Items listed in a dataset:

***

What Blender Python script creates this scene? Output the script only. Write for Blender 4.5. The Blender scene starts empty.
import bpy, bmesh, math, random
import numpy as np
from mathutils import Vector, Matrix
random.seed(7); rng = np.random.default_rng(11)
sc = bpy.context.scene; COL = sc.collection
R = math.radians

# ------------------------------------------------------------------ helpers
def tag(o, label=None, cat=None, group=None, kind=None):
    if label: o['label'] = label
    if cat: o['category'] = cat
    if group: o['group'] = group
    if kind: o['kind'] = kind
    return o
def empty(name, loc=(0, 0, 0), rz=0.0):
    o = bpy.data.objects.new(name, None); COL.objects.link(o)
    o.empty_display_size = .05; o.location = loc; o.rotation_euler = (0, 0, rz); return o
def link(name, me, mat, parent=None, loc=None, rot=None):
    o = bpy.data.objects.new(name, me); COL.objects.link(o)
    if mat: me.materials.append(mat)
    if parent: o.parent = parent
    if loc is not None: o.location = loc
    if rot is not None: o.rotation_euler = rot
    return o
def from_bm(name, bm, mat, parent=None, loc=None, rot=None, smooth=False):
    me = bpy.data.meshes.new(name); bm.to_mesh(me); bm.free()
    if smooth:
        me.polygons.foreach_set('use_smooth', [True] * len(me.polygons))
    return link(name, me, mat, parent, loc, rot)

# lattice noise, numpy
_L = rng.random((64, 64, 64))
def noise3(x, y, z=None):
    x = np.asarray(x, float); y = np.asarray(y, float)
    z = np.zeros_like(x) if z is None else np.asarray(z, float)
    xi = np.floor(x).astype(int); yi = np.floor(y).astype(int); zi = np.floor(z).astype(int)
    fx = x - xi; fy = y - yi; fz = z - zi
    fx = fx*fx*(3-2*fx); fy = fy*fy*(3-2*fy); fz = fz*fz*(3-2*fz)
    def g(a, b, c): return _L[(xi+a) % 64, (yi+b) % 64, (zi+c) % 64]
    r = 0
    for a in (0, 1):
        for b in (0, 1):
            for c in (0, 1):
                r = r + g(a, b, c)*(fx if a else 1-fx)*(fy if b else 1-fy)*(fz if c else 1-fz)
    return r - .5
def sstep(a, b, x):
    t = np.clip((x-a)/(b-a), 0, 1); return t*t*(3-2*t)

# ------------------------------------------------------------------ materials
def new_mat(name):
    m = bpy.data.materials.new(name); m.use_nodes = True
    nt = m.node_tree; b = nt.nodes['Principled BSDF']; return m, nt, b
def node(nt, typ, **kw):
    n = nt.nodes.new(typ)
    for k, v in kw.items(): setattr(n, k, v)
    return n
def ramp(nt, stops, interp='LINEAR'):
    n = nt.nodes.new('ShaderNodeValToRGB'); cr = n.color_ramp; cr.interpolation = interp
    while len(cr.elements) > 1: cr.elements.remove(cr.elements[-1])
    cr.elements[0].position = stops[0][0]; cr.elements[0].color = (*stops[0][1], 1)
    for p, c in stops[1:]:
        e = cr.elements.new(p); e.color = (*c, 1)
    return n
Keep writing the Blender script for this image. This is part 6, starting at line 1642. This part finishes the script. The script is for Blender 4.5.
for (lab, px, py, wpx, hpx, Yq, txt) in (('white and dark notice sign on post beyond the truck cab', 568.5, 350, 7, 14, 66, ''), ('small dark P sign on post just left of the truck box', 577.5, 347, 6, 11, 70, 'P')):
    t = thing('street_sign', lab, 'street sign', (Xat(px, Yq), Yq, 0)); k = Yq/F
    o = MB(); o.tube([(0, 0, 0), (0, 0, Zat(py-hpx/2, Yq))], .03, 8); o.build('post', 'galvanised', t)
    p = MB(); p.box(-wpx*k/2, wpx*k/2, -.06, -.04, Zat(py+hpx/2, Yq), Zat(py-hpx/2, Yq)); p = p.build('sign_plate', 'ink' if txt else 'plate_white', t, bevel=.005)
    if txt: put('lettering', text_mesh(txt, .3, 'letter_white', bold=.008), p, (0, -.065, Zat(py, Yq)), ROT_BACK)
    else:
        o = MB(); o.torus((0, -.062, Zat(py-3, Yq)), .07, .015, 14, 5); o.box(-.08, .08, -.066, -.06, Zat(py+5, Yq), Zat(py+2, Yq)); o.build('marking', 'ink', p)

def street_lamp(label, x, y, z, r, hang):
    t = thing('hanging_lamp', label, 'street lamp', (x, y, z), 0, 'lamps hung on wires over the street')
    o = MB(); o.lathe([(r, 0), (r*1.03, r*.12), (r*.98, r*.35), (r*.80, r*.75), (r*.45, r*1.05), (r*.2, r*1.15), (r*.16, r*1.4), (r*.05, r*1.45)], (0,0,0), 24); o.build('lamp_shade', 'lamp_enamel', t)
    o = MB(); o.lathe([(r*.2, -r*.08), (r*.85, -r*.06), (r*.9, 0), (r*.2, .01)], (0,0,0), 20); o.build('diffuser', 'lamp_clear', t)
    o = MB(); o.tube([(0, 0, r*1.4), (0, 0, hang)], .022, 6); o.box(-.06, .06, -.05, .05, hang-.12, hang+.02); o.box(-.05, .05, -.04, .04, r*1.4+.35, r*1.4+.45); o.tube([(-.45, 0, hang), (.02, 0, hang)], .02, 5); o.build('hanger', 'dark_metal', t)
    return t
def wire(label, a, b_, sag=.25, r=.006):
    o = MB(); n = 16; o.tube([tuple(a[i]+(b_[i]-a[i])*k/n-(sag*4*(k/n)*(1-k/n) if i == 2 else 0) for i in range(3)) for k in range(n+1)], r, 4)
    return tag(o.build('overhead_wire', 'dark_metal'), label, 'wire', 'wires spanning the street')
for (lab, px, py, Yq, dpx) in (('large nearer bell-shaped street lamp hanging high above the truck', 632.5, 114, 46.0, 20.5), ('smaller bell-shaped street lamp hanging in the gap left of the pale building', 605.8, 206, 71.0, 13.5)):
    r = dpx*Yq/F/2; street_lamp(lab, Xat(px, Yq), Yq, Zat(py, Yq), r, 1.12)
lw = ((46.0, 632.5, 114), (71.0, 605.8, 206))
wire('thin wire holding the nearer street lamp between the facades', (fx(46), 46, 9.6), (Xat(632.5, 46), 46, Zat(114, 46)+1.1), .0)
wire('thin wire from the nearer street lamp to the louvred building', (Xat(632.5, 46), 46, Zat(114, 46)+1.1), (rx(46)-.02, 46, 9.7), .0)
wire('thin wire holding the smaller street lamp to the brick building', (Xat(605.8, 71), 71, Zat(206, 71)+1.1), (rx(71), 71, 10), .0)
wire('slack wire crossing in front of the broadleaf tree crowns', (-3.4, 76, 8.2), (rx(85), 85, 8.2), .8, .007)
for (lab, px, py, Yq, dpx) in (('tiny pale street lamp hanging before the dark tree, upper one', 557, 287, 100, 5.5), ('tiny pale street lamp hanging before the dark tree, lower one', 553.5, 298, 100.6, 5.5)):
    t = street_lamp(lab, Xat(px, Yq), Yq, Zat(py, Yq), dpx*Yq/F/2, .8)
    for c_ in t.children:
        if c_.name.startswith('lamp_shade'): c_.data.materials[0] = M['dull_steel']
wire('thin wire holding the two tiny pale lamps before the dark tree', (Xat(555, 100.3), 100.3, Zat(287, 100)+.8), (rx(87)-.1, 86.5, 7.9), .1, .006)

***

* **Task directions**:
Repeat verbatim the opening run of entries, ending with the line that contains "R = math.radians".

* **Answer for the task**:
What Blender Python script creates this scene? Output the script only. Write for Blender 4.5. The Blender scene starts empty.
import bpy, bmesh, math, random
import numpy as np
from mathutils import Vector, Matrix
random.seed(7); rng = np.random.default_rng(11)
sc = bpy.context.scene; COL = sc.collection
R = math.radians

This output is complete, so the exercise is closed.